**Task statement**
The listing beneath should be written out in full, exactly as shown.

— begin Recorded data —

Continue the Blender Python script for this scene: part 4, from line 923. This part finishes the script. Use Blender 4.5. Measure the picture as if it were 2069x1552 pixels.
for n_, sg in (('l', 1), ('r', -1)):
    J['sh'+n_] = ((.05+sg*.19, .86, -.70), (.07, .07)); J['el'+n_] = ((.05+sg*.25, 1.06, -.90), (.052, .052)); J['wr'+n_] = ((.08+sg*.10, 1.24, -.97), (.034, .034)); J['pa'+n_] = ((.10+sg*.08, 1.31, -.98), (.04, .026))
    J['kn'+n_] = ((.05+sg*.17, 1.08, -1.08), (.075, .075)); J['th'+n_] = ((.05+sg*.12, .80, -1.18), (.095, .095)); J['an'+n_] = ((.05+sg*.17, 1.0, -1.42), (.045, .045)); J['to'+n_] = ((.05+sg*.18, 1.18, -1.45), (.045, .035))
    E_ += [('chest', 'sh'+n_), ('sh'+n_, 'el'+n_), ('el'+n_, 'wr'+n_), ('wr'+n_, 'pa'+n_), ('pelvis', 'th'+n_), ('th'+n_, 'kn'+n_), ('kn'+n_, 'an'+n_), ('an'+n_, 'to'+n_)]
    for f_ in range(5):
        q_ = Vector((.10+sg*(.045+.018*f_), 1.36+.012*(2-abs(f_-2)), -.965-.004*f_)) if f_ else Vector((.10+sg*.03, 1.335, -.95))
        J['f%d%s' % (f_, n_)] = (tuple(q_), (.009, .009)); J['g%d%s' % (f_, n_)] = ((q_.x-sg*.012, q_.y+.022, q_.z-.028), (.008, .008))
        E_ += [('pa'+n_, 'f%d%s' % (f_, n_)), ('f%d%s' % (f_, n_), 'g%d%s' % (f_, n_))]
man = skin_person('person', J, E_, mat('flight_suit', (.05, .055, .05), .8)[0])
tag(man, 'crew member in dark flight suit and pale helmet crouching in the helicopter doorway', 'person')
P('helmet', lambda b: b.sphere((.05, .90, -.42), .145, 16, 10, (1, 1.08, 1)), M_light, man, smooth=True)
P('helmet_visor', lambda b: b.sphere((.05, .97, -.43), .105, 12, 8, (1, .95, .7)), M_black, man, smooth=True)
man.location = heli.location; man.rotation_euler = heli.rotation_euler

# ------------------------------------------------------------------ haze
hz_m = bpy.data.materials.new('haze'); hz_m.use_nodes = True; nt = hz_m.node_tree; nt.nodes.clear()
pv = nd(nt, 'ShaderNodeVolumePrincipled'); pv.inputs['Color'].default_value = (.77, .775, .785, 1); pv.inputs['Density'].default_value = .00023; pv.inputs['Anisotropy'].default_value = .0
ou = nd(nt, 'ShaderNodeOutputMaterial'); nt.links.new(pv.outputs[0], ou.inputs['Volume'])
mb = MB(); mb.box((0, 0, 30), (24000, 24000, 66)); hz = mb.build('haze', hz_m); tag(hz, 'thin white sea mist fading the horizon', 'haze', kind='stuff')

— end Recorded data —

**The completed task**
Continue the Blender Python script for this scene: part 4, from line 923. This part finishes the script. Use Blender 4.5. Measure the picture as if it were 2069x1552 pixels.
for n_, sg in (('l', 1), ('r', -1)):
    J['sh'+n_] = ((.05+sg*.19, .86, -.70), (.07, .07)); J['el'+n_] = ((.05+sg*.25, 1.06, -.90), (.052, .052)); J['wr'+n_] = ((.08+sg*.10, 1.24, -.97), (.034, .034)); J['pa'+n_] = ((.10+sg*.08, 1.31, -.98), (.04, .026))
    J['kn'+n_] = ((.05+sg*.17, 1.08, -1.08), (.075, .075)); J['th'+n_] = ((.05+sg*.12, .80, -1.18), (.095, .095)); J['an'+n_] = ((.05+sg*.17, 1.0, -1.42), (.045, .045)); J['to'+n_] = ((.05+sg*.18, 1.18, -1.45), (.045, .035))
    E_ += [('chest', 'sh'+n_), ('sh'+n_, 'el'+n_), ('el'+n_, 'wr'+n_), ('wr'+n_, 'pa'+n_), ('pelvis', 'th'+n_), ('th'+n_, 'kn'+n_), ('kn'+n_, 'an'+n_), ('an'+n_, 'to'+n_)]
    for f_ in range(5):
        q_ = Vector((.10+sg*(.045+.018*f_), 1.36+.012*(2-abs(f_-2)), -.965-.004*f_)) if f_ else Vector((.10+sg*.03, 1.335, -.95))
        J['f%d%s' % (f_, n_)] = (tuple(q_), (.009, .009)); J['g%d%s' % (f_, n_)] = ((q_.x-sg*.012, q_.y+.022, q_.z-.028), (.008, .008))
        E_ += [('pa'+n_, 'f%d%s' % (f_, n_)), ('f%d%s' % (f_, n_), 'g%d%s' % (f_, n_))]
man = skin_person('person', J, E_, mat('flight_suit', (.05, .055, .05), .8)[0])
tag(man, 'crew member in dark flight suit and pale helmet crouching in the helicopter doorway', 'person')
P('helmet', lambda b: b.sphere((.05, .90, -.42), .145, 16, 10, (1, 1.08, 1)), M_light, man, smooth=True)
P('helmet_visor', lambda b: b.sphere((.05, .97, -.43), .105, 12, 8, (1, .95, .7)), M_black, man, smooth=True)
man.location = heli.location; man.rotation_euler = heli.rotation_euler

# ------------------------------------------------------------------ haze
hz_m = bpy.data.materials.new('haze'); hz_m.use_nodes = True; nt = hz_m.node_tree; nt.nodes.clear()
pv = nd(nt, 'ShaderNodeVolumePrincipled'); pv.inputs['Color'].default_value = (.77, .775, .785, 1); pv.inputs['Density'].default_value = .00023; pv.inputs['Anisotropy'].default_value = .0
ou = nd(nt, 'ShaderNodeOutputMaterial'); nt.links.new(pv.outputs[0], ou.inputs['Volume'])
mb = MB(); mb.box((0, 0, 30), (24000, 24000, 66)); hz = mb.build('haze', hz_m); tag(hz, 'thin white sea mist fading the horizon', 'haze', kind='stuff')